▸ **Request**: Search the material below for the word "from" and copy every line in which it occurs.

Start of Task input

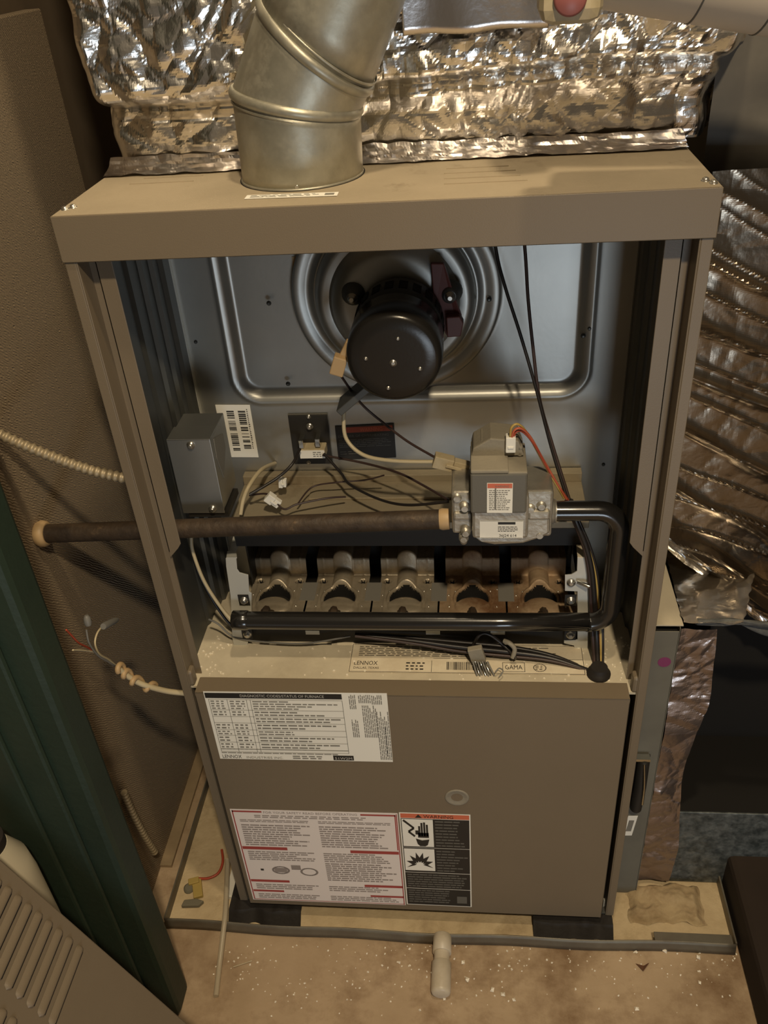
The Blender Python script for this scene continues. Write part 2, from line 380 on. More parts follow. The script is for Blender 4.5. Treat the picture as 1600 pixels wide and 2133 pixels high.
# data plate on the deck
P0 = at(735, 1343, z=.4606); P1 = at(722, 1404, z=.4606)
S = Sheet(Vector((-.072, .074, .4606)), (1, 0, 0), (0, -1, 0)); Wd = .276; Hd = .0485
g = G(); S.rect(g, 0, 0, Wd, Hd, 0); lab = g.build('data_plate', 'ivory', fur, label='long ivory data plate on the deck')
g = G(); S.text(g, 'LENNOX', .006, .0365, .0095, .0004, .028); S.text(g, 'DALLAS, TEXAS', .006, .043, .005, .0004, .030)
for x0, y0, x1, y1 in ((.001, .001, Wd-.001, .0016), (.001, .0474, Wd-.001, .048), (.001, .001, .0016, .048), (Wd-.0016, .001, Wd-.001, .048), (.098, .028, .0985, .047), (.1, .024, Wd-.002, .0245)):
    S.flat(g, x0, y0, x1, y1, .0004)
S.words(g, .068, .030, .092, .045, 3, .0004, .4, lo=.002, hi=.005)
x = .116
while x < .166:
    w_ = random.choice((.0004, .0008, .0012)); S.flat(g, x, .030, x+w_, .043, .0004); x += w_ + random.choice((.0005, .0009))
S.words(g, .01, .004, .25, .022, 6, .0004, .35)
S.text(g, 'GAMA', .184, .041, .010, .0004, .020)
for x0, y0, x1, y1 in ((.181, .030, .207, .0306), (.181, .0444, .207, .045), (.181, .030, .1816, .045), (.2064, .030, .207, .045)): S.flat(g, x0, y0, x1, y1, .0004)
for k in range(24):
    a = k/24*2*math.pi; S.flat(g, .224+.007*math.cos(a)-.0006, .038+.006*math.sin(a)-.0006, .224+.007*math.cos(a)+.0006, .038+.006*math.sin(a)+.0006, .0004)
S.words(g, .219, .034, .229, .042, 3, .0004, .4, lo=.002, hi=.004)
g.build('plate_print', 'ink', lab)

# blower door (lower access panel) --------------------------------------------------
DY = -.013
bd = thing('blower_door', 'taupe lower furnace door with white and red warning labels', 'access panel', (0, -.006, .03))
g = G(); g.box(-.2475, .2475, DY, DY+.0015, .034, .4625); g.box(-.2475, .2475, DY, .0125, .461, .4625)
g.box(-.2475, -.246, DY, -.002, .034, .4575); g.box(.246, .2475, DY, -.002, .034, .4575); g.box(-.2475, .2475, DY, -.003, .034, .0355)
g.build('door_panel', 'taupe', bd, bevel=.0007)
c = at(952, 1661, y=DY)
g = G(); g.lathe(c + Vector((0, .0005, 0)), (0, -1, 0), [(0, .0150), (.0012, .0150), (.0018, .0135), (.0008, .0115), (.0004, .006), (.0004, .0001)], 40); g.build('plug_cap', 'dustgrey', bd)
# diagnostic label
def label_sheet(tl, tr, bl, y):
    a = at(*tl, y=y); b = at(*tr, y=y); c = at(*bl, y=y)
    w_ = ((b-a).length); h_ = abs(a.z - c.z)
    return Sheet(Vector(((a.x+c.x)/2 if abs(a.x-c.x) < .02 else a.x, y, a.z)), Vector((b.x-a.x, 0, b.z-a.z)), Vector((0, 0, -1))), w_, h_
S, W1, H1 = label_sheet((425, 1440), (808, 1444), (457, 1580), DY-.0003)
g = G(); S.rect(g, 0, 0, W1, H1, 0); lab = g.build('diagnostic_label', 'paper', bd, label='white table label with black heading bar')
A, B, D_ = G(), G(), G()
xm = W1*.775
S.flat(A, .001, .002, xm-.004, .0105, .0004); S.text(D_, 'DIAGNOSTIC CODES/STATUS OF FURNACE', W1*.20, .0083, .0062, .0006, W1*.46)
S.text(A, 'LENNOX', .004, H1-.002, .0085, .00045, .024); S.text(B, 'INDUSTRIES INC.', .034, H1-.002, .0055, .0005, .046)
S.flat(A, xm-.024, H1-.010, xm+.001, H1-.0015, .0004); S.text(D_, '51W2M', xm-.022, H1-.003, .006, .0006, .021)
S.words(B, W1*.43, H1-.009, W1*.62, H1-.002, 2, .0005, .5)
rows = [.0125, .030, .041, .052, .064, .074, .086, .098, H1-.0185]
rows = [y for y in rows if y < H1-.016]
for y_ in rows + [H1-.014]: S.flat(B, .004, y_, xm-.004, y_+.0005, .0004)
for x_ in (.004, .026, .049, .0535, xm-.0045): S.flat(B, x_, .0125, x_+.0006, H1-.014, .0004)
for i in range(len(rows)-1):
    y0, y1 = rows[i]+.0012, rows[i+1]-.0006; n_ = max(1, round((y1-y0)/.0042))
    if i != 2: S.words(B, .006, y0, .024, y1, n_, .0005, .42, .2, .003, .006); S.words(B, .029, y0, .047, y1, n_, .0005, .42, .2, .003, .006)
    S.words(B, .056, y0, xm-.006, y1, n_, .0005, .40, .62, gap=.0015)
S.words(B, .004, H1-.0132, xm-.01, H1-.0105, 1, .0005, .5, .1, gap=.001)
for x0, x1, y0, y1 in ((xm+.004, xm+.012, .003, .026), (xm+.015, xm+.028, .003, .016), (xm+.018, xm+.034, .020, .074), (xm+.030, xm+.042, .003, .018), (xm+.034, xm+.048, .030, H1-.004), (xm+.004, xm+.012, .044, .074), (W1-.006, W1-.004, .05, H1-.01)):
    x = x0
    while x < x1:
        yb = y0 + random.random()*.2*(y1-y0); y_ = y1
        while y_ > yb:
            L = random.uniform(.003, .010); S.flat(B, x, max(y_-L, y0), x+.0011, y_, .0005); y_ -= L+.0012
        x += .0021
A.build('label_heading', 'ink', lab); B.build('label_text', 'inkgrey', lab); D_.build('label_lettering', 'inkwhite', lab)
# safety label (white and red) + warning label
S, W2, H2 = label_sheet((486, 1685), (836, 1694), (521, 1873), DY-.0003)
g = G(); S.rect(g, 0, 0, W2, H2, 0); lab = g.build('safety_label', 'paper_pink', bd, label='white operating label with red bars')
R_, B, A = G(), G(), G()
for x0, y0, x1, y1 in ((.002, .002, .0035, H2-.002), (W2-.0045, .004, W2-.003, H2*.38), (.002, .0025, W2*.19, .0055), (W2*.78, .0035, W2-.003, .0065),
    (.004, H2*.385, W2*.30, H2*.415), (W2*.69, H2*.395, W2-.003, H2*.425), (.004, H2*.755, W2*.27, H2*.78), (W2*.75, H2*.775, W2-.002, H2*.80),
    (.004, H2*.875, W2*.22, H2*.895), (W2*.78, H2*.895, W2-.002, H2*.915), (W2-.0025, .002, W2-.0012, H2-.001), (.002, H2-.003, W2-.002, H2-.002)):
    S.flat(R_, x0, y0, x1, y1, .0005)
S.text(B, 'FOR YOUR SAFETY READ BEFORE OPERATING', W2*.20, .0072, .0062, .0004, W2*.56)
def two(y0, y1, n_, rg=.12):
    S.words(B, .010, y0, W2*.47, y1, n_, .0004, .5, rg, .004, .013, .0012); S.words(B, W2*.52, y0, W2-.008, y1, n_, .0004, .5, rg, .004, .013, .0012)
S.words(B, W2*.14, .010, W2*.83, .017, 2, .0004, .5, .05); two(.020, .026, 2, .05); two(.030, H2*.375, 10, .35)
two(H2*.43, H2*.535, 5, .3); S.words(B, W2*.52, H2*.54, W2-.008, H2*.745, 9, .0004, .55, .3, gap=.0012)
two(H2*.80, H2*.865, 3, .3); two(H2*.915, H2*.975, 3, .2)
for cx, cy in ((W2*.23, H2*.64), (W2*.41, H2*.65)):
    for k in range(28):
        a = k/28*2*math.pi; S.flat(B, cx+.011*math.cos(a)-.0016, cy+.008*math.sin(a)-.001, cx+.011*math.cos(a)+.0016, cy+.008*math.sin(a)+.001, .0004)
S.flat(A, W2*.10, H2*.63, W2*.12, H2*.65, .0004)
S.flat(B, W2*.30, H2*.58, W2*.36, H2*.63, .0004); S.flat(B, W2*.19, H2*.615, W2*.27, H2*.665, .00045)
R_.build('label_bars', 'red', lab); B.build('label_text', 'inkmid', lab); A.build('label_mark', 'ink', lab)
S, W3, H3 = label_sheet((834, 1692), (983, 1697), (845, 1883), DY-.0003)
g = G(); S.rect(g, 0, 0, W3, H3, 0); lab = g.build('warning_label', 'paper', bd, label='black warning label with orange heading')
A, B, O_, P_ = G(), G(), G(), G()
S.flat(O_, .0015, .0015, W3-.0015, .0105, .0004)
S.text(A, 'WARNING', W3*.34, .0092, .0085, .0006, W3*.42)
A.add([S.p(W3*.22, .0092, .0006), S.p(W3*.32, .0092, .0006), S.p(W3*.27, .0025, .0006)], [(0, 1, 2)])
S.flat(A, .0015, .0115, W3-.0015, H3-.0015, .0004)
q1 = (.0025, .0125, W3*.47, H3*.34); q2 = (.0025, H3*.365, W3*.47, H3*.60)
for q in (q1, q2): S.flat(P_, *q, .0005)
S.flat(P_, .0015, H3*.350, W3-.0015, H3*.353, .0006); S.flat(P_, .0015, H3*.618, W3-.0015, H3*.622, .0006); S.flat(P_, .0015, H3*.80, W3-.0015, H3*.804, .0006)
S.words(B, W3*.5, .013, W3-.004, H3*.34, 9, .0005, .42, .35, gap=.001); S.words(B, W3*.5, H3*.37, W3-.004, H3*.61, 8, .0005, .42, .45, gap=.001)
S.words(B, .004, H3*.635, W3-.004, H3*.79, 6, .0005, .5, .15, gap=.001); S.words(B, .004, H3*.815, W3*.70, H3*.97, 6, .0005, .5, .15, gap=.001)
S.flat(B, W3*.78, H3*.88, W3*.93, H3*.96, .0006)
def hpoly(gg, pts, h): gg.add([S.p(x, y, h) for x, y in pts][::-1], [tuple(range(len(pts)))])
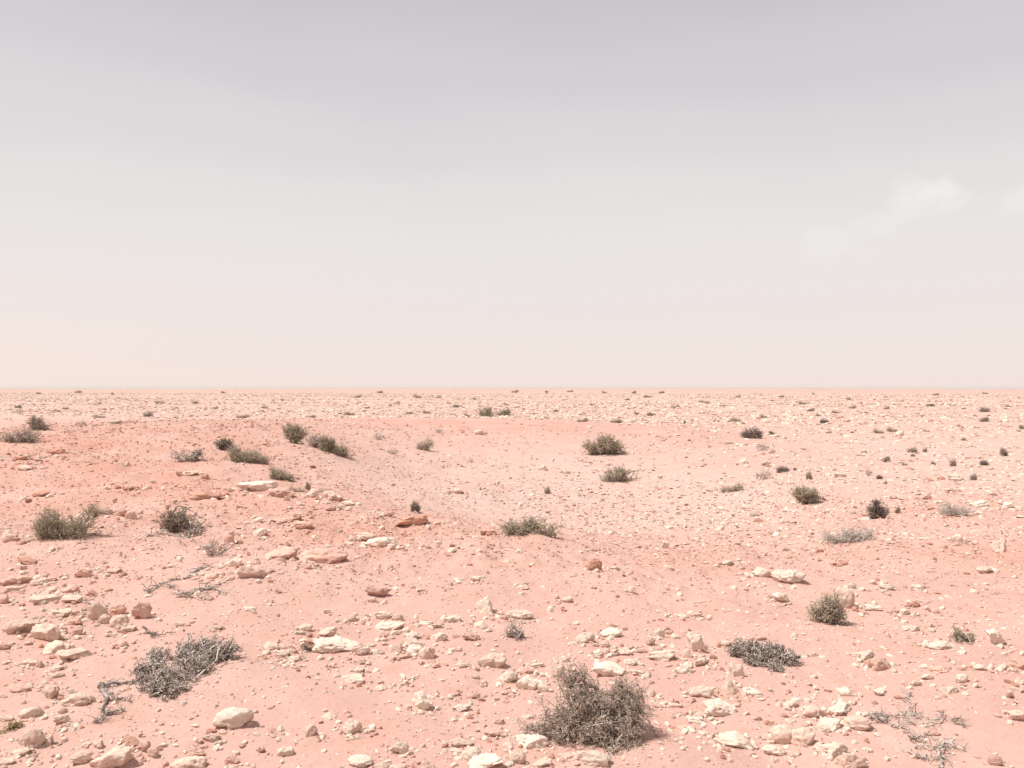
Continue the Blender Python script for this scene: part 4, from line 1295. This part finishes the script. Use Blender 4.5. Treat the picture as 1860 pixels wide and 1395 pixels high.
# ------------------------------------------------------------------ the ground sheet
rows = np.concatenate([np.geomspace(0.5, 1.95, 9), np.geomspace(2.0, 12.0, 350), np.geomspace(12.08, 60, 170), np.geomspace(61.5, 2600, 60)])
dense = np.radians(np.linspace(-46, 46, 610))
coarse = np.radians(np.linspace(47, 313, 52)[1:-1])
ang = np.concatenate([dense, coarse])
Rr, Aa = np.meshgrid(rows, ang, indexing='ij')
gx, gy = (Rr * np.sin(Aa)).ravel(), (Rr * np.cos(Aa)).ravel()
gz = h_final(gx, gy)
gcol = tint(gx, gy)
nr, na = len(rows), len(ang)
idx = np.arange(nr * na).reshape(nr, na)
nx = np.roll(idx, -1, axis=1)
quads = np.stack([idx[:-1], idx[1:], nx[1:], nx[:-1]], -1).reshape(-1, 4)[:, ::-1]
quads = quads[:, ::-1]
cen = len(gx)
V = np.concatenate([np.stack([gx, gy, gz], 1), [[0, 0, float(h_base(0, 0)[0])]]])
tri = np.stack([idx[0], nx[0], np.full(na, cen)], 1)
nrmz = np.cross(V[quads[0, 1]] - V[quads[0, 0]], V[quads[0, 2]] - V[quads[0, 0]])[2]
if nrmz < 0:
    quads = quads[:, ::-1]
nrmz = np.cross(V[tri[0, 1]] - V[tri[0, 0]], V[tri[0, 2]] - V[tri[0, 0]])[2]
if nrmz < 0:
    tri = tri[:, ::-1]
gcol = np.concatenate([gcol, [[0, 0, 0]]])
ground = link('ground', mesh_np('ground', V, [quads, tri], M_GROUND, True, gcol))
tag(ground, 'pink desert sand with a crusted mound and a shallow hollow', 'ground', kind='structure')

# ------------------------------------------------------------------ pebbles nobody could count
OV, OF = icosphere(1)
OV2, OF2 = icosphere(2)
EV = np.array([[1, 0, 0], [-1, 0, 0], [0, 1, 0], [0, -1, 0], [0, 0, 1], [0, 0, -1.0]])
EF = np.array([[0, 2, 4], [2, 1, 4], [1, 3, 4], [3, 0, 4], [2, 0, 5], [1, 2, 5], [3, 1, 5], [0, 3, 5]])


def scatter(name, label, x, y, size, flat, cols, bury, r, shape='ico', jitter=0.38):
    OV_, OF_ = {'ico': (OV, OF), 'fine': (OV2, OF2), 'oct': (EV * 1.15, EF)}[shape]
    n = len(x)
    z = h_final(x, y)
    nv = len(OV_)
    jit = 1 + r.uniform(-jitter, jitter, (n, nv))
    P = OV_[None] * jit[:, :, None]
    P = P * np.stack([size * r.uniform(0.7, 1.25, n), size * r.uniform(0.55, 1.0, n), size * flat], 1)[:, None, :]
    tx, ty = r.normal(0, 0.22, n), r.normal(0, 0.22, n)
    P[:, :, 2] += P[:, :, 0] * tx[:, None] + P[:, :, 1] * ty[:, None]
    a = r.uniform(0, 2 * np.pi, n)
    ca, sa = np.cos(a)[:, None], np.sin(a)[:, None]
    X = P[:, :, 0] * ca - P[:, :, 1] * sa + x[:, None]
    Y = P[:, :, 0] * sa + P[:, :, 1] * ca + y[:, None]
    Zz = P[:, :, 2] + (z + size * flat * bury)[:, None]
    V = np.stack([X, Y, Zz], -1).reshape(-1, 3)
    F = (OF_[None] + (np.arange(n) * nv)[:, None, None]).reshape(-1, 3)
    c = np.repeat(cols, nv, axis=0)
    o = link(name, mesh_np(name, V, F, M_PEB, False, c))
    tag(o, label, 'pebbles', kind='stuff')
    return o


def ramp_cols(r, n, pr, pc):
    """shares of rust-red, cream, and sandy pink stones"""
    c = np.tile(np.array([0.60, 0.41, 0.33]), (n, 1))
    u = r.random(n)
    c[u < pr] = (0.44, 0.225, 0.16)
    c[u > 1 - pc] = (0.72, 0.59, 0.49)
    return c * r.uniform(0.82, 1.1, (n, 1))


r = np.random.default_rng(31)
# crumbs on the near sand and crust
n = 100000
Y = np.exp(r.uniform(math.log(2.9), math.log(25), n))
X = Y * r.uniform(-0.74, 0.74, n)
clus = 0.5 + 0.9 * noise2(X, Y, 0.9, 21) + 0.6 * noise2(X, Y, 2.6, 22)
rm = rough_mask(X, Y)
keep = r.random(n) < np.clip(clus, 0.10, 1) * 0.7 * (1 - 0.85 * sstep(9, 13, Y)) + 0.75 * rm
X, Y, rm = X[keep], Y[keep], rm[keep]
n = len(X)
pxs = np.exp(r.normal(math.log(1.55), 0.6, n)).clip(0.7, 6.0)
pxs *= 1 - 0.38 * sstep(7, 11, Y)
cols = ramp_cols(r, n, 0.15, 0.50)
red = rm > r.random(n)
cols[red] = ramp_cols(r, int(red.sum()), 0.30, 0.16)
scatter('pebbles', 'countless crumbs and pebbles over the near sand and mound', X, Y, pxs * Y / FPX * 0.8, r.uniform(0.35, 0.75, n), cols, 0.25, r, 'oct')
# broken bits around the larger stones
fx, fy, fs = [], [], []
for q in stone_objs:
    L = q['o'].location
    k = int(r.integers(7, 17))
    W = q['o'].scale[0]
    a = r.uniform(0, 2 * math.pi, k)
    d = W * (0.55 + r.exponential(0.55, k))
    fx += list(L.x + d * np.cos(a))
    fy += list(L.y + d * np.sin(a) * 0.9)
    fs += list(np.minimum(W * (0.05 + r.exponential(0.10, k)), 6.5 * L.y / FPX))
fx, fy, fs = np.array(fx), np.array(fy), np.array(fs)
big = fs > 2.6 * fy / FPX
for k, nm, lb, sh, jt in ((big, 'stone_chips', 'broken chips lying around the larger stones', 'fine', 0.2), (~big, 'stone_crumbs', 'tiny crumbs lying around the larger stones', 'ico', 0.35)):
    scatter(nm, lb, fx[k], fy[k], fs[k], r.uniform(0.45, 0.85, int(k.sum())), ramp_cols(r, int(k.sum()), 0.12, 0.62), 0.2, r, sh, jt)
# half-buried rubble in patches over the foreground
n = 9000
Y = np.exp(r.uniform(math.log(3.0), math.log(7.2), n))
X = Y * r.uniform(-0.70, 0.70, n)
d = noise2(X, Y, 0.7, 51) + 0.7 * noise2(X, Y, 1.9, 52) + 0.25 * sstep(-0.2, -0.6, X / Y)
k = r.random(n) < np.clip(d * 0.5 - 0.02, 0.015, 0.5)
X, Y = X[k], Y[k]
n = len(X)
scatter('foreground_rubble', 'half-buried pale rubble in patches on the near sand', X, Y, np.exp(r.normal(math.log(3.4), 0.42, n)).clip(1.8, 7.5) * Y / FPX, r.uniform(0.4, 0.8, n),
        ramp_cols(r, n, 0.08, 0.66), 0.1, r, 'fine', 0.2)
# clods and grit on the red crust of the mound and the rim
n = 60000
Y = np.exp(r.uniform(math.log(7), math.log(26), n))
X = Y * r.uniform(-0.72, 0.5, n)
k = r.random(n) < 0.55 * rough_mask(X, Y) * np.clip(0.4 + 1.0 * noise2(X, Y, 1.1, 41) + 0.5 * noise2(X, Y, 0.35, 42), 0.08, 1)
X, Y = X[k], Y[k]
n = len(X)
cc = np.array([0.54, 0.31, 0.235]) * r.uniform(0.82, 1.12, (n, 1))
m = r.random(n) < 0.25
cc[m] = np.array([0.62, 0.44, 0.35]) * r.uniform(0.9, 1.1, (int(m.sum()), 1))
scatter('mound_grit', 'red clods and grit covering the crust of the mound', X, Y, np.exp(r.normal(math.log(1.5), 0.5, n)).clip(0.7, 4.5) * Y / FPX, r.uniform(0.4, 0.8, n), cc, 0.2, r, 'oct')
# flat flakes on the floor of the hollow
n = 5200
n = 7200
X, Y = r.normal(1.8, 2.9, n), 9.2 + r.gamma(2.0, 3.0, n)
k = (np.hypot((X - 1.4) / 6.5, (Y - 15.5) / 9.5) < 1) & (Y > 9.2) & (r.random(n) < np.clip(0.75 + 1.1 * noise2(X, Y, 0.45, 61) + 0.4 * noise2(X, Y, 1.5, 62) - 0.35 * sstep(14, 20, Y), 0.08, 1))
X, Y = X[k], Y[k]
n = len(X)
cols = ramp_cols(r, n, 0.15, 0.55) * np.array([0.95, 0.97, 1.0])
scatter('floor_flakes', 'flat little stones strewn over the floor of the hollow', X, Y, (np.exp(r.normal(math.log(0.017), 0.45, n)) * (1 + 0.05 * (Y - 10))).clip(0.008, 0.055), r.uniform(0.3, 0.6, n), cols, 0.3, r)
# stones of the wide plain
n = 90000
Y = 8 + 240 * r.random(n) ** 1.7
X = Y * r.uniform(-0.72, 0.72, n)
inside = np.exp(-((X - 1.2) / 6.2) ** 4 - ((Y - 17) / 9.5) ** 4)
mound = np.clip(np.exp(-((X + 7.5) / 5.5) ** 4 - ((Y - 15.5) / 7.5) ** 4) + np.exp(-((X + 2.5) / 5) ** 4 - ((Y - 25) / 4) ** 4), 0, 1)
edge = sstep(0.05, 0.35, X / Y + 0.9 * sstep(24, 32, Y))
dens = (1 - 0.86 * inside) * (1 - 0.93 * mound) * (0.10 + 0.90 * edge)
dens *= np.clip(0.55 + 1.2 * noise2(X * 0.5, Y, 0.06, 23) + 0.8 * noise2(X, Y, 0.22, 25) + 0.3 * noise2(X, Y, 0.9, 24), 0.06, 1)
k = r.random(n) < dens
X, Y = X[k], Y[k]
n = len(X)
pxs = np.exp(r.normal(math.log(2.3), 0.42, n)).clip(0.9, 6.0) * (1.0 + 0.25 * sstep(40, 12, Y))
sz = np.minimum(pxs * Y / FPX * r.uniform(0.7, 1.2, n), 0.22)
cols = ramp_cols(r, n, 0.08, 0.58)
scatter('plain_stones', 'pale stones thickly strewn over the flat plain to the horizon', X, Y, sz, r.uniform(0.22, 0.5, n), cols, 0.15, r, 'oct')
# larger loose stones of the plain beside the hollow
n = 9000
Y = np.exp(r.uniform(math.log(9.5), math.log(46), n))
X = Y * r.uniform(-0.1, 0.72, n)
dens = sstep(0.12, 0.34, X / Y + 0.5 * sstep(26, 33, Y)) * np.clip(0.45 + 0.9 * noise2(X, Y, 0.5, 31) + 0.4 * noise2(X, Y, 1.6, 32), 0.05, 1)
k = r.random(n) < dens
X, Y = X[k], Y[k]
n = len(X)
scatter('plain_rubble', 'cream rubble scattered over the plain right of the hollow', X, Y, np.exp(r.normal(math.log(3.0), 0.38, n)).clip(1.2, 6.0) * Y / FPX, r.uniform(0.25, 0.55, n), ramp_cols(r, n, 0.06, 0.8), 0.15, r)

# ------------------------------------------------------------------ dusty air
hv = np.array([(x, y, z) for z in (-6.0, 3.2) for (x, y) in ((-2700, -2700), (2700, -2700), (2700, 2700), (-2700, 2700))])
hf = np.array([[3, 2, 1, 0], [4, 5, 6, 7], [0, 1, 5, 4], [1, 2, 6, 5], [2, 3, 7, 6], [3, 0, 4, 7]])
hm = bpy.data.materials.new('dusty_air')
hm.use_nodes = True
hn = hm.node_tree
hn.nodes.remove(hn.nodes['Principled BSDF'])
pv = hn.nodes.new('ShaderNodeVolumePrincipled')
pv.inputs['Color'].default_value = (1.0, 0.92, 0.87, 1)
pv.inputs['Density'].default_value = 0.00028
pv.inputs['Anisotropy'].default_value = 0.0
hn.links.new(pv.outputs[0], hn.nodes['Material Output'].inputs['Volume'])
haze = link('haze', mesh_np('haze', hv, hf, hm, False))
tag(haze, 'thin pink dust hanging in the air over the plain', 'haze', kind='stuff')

End of Task input

▸ **Completed task**:
The Blender Python script for this scene continues. Write part 2, from line 380 on. More parts follow. The script is for Blender 4.5. Treat the picture as 1600 pixels wide and 2133 pixels high.
Continue the Blender Python script for this scene: part 4, from line 1295. This part finishes the script. Use Blender 4.5. Treat the picture as 1860 pixels wide and 1395 pixels high.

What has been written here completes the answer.